The man using the drone in Princes Street Gardens.

The man using the drone in Princes Street Gardens.

There is no suggestion he was putting anyone at risk and he may not have been aware of the regulations.

But rules drawn up by the Civil Aviation Authority state drones must not be flown within 50 metres of people, vehicles, buildings or structures – and should not fly over congested areas.

Last year, a man was charged with flying a drone over Edinburgh Castle, in one of the first cases of its kind.

And yesterday a police investigation was under way after a plane approaching Heathrow Airport flew into what is believed to have been a drone on Sunday afternoon.
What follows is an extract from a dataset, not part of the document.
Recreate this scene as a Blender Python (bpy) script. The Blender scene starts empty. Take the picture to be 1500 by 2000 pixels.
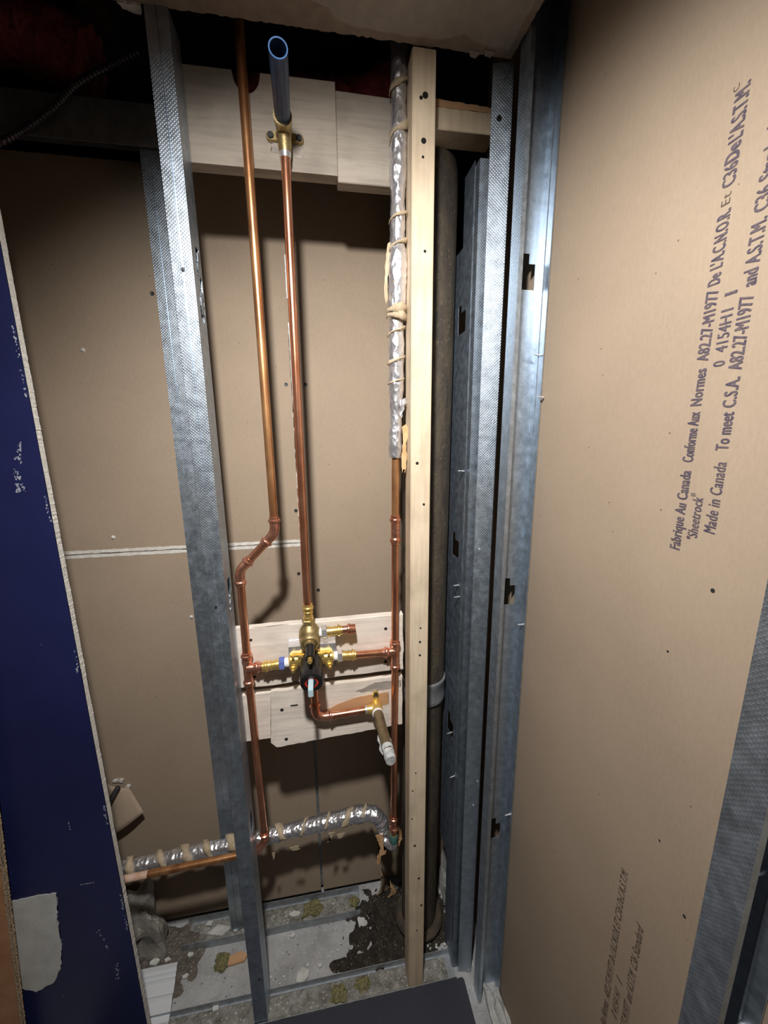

Tory councillor Cameron Rose, a former police officer, said more publicity of the benefits and dangers posed by drones was “urgently needed”.

He said: “Drones are a superb use of technology.

“They can be used for surveying, filming, searching for missing persons and are especially useful in rural areas. And they can be cheap as chips.

“On the other hand, misuse can be catastrophic – as we have seen recently.

“Misuse must be policed robustly and people need to know what is allowed both to fly them and to enable the report of misuse.”

A council spokeswoman said: “While lightweight drones do not always require a licence, we do ask for permissions to be checked in advance.

“We do not recommend flying drones in busy or built-up areas.”

Civil Aviation Authority rules insist drones should not be flown any higher than 400ft from the ground and should be kept away from aircraft, helicopters, airports and airfields. Meanwhile, those wishing to fly drones over historic sites – such as Edinburgh Castle – and for commercial purposes must hold a licence to do so.

A spokesman for Historic Environment Scotland said: “The use of mechanically propelled items and UAVs [unmanned aerial vehicles] at any of our properties are subject to a strict application and assessment process, ensuring all necessary safety, piloting and other legal aviation requirements are fully met.”

Police said they had received no reports regarding Sunday’s drone flight.